What you are asked to do: Repeat each line of the material exactly.

Collected data:
-- begin --

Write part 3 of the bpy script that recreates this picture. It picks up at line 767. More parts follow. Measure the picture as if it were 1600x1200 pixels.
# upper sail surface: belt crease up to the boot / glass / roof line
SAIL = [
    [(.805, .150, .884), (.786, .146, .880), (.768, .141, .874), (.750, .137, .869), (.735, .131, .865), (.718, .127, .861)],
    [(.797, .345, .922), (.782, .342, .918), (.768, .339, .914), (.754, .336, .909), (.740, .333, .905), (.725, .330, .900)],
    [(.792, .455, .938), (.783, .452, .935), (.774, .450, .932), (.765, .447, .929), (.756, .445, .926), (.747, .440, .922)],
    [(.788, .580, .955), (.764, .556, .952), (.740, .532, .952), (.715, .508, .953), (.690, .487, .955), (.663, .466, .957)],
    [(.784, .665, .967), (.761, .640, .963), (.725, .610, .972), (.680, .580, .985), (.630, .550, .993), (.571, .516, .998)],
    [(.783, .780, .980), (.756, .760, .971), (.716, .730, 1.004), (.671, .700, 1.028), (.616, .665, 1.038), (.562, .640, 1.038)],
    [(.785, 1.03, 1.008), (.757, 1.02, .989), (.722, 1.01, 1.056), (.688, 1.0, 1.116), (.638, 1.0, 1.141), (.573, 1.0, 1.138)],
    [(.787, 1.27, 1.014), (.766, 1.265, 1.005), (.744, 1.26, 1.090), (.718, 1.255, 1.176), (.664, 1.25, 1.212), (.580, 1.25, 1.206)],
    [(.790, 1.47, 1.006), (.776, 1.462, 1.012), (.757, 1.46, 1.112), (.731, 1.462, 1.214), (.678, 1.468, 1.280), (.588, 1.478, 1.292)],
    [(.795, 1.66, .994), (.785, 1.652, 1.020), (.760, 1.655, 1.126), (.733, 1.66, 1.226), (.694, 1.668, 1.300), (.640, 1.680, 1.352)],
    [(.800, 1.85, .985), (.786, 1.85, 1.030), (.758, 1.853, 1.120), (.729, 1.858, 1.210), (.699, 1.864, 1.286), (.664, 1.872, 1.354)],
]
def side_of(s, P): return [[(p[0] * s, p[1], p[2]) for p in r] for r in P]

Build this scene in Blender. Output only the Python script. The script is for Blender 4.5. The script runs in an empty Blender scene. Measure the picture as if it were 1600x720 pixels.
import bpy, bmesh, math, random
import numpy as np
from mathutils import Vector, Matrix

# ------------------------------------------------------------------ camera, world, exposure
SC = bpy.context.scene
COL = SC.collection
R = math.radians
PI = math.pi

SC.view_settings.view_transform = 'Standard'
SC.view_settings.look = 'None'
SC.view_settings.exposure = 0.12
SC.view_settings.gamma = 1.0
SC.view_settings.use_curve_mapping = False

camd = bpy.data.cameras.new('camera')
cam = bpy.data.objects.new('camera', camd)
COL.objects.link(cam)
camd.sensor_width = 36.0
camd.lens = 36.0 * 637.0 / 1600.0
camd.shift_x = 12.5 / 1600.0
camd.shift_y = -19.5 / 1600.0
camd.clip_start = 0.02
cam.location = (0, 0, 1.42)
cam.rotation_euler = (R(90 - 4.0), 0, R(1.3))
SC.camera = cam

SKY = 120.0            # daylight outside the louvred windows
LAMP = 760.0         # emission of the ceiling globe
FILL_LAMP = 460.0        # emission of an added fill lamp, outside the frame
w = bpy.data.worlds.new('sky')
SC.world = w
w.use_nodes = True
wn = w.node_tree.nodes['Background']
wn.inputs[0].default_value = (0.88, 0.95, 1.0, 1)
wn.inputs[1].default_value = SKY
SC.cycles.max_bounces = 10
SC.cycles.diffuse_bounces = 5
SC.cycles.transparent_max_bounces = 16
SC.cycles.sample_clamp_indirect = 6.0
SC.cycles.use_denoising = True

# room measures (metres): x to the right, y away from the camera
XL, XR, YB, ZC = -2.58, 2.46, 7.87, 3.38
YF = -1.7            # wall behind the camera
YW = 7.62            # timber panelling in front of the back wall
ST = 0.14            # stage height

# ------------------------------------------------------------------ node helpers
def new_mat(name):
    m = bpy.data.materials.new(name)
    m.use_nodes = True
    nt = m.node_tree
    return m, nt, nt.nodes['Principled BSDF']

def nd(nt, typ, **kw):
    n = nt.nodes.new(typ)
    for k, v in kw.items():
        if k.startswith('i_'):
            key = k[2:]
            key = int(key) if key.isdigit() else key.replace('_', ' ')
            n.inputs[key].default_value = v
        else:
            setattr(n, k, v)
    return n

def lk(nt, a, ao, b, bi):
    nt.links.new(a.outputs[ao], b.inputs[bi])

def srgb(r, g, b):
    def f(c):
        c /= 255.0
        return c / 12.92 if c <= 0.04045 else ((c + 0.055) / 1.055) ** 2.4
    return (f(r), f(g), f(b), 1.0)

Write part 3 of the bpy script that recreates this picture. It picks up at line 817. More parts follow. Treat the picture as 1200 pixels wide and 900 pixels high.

-- end --

Solution for this exercise:
Write part 3 of the bpy script that recreates this picture. It picks up at line 767. More parts follow. Measure the picture as if it were 1600x1200 pixels.
# upper sail surface: belt crease up to the boot / glass / roof line
SAIL = [
    [(.805, .150, .884), (.786, .146, .880), (.768, .141, .874), (.750, .137, .869), (.735, .131, .865), (.718, .127, .861)],
    [(.797, .345, .922), (.782, .342, .918), (.768, .339, .914), (.754, .336, .909), (.740, .333, .905), (.725, .330, .900)],
    [(.792, .455, .938), (.783, .452, .935), (.774, .450, .932), (.765, .447, .929), (.756, .445, .926), (.747, .440, .922)],
    [(.788, .580, .955), (.764, .556, .952), (.740, .532, .952), (.715, .508, .953), (.690, .487, .955), (.663, .466, .957)],
    [(.784, .665, .967), (.761, .640, .963), (.725, .610, .972), (.680, .580, .985), (.630, .550, .993), (.571, .516, .998)],
    [(.783, .780, .980), (.756, .760, .971), (.716, .730, 1.004), (.671, .700, 1.028), (.616, .665, 1.038), (.562, .640, 1.038)],
    [(.785, 1.03, 1.008), (.757, 1.02, .989), (.722, 1.01, 1.056), (.688, 1.0, 1.116), (.638, 1.0, 1.141), (.573, 1.0, 1.138)],
    [(.787, 1.27, 1.014), (.766, 1.265, 1.005), (.744, 1.26, 1.090), (.718, 1.255, 1.176), (.664, 1.25, 1.212), (.580, 1.25, 1.206)],
    [(.790, 1.47, 1.006), (.776, 1.462, 1.012), (.757, 1.46, 1.112), (.731, 1.462, 1.214), (.678, 1.468, 1.280), (.588, 1.478, 1.292)],
    [(.795, 1.66, .994), (.785, 1.652, 1.020), (.760, 1.655, 1.126), (.733, 1.66, 1.226), (.694, 1.668, 1.300), (.640, 1.680, 1.352)],
    [(.800, 1.85, .985), (.786, 1.85, 1.030), (.758, 1.853, 1.120), (.729, 1.858, 1.210), (.699, 1.864, 1.286), (.664, 1.872, 1.354)],
]
def side_of(s, P): return [[(p[0] * s, p[1], p[2]) for p in r] for r in P]

Build this scene in Blender. Output only the Python script. The script is for Blender 4.5. The script runs in an empty Blender scene. Measure the picture as if it were 1600x720 pixels.
import bpy, bmesh, math, random
import numpy as np
from mathutils import Vector, Matrix

# ------------------------------------------------------------------ camera, world, exposure
SC = bpy.context.scene
COL = SC.collection
R = math.radians
PI = math.pi

SC.view_settings.view_transform = 'Standard'
SC.view_settings.look = 'None'
SC.view_settings.exposure = 0.12
SC.view_settings.gamma = 1.0
SC.view_settings.use_curve_mapping = False

camd = bpy.data.cameras.new('camera')
cam = bpy.data.objects.new('camera', camd)
COL.objects.link(cam)
camd.sensor_width = 36.0
camd.lens = 36.0 * 637.0 / 1600.0
camd.shift_x = 12.5 / 1600.0
camd.shift_y = -19.5 / 1600.0
camd.clip_start = 0.02
cam.location = (0, 0, 1.42)
cam.rotation_euler = (R(90 - 4.0), 0, R(1.3))
SC.camera = cam

SKY = 120.0            # daylight outside the louvred windows
LAMP = 760.0         # emission of the ceiling globe
FILL_LAMP = 460.0        # emission of an added fill lamp, outside the frame
w = bpy.data.worlds.new('sky')
SC.world = w
w.use_nodes = True
wn = w.node_tree.nodes['Background']
wn.inputs[0].default_value = (0.88, 0.95, 1.0, 1)
wn.inputs[1].default_value = SKY
SC.cycles.max_bounces = 10
SC.cycles.diffuse_bounces = 5
SC.cycles.transparent_max_bounces = 16
SC.cycles.sample_clamp_indirect = 6.0
SC.cycles.use_denoising = True

# room measures (metres): x to the right, y away from the camera
XL, XR, YB, ZC = -2.58, 2.46, 7.87, 3.38
YF = -1.7            # wall behind the camera
YW = 7.62            # timber panelling in front of the back wall
ST = 0.14            # stage height

# ------------------------------------------------------------------ node helpers
def new_mat(name):
    m = bpy.data.materials.new(name)
    m.use_nodes = True
    nt = m.node_tree
    return m, nt, nt.nodes['Principled BSDF']

def nd(nt, typ, **kw):
    n = nt.nodes.new(typ)
    for k, v in kw.items():
        if k.startswith('i_'):
            key = k[2:]
            key = int(key) if key.isdigit() else key.replace('_', ' ')
            n.inputs[key].default_value = v
        else:
            setattr(n, k, v)
    return n

def lk(nt, a, ao, b, bi):
    nt.links.new(a.outputs[ao], b.inputs[bi])

def srgb(r, g, b):
    def f(c):
        c /= 255.0
        return c / 12.92 if c <= 0.04045 else ((c + 0.055) / 1.055) ** 2.4
    return (f(r), f(g), f(b), 1.0)

Write part 3 of the bpy script that recreates this picture. It picks up at line 817. More parts follow. Treat the picture as 1200 pixels wide and 900 pixels high.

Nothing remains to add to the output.